Carnegie Mellon University (CMU)’s Robot Hall of Fame “recognizes excellence in robotics technology worldwide and honors the fictional and real robots that have inspired and made breakthrough accomplishments in robotics. The Robot Hall of Fame was created by CMU in April 2003 to call attention to the increasing contributions from robots to human society.”
This year’s four inductees are:
Lieutenant Commander Data from Star Trek: The Next Generation: Portrayed by actor Brent Spiner, Data possessed both super-strength and an encyclopedic memory. “Data played a pivotal role on questions of robot ‘right to life’ matters and human/machine philosophies,” said juror Ray Jarvis, director of the Intelligent Robotics Research Centre at the Australian National University.
Raibert Hopper: When roboticist Marc Raibert established the Leg Laboratory at CMU in 1980 (moving it to the MIT in 1986), he believed robots, just like humans, needed to rely on motion for stability—the principle of dynamic balance—if they were ever to become speedy. The one-legged Hopper was ideal for studying dynamic balance because it could not stand still, but had to keep moving to stay upright. “The Raibert Hopper was the visionary effort that set the entire field of robotic locomotion in motion,” said Matt Mason, director of CMU’s Robotics Institute. The lessons learned with the Hopper proved central for biped, quadruped, and even hexapod running. Raibert is now president of the robotics firm he founded, Boston Dynamics.
NavLab 5: One of a series of autonomous vehicles developed at CMU, NavLab 5 looked much like a standard GM minivan, but computers and video sensors made it capable of steering itself at legal speeds on everyday roads and highways. NavLab 5’s crowning achievement was “No Hands Across America,” a 1995 cross-country tour on which it did 98 percent of the driving. “This was the first time that any autonomous vehicle had traversed so much different terrain,” said juror Chuck Thorpe, a NavLab pioneer who is now dean of CMU’s Qatar campus. “It’s not just a matter of purple mountains majesties. It’s a matter of painted lines on asphalt vs.reddish concrete vs. Botts’ dots reflective markers in California—all of which make a big difference in how the road looks to a robot.”

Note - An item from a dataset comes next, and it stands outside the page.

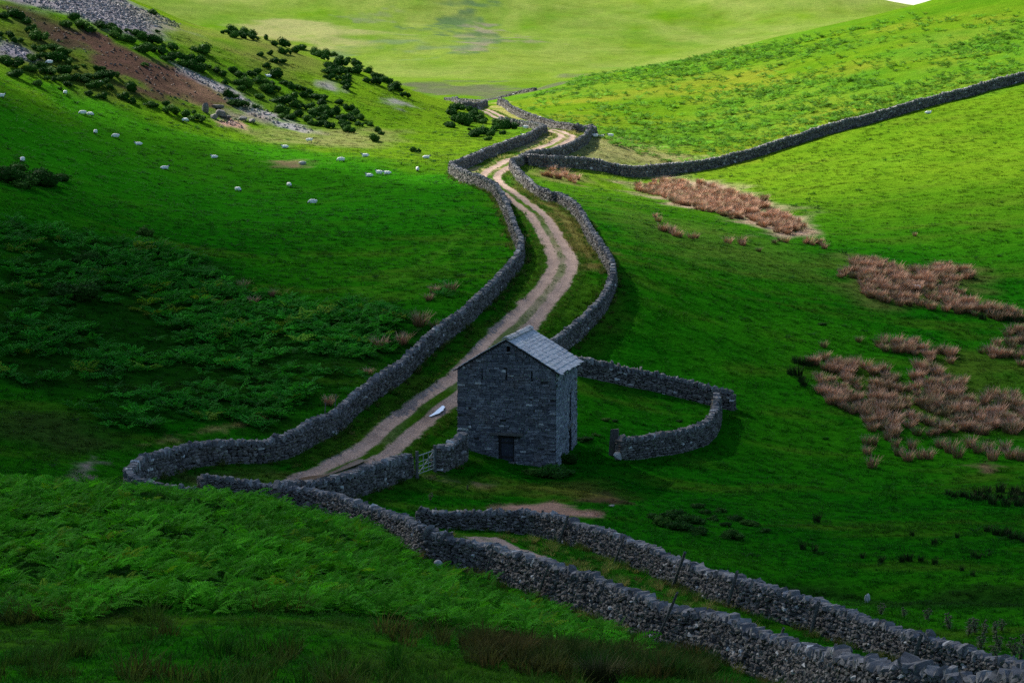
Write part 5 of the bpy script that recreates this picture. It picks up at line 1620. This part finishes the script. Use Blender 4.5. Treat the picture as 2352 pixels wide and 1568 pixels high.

LEGO Mindstorms: This building set combined programmable bricks with electric motors, sensors, and structural parts to create robots and other interactive systems. It went on sale in 1998. “This kit did more to take creative robotics to the masses than just about any other retail product,” said juror Illah Nourbakhsh, associate professor in CMU’s Robotics Institute.
“This is the first time since we established the Robot Hall of Fame in 2003 that most of the inductees are real robots rather than those of science fiction,” Mason said. “As much as we love fictional robots such as Data, those of us in the robotics field take heart when the real accomplishments of our colleagues get this well-deserved recognition.”
Robot Hall of Fame inductees are chosen by an international jury of leading thinkers and technology developers. Some members of the first three induction classes include the Mars Pathfinder Rover; Honda’s ASIMO robot; the HAL 9000 computer from 2001: A Space Odyssey; the Star Wars duo of R2-D2 and C-3PO; and Gort, the metallic giant from The Day the Earth Stood Still.
“The great robots of science fiction, such as Gort, have a powerful hold on people’s imaginations, which is why we honor them and their creators,” said Don Marinelli, executive producer of CMU’s Entertainment Technology Center. “It’s precisely because Data was not confined by real-world limitations that he could address philosophical questions, such as whether a machine can have rights.”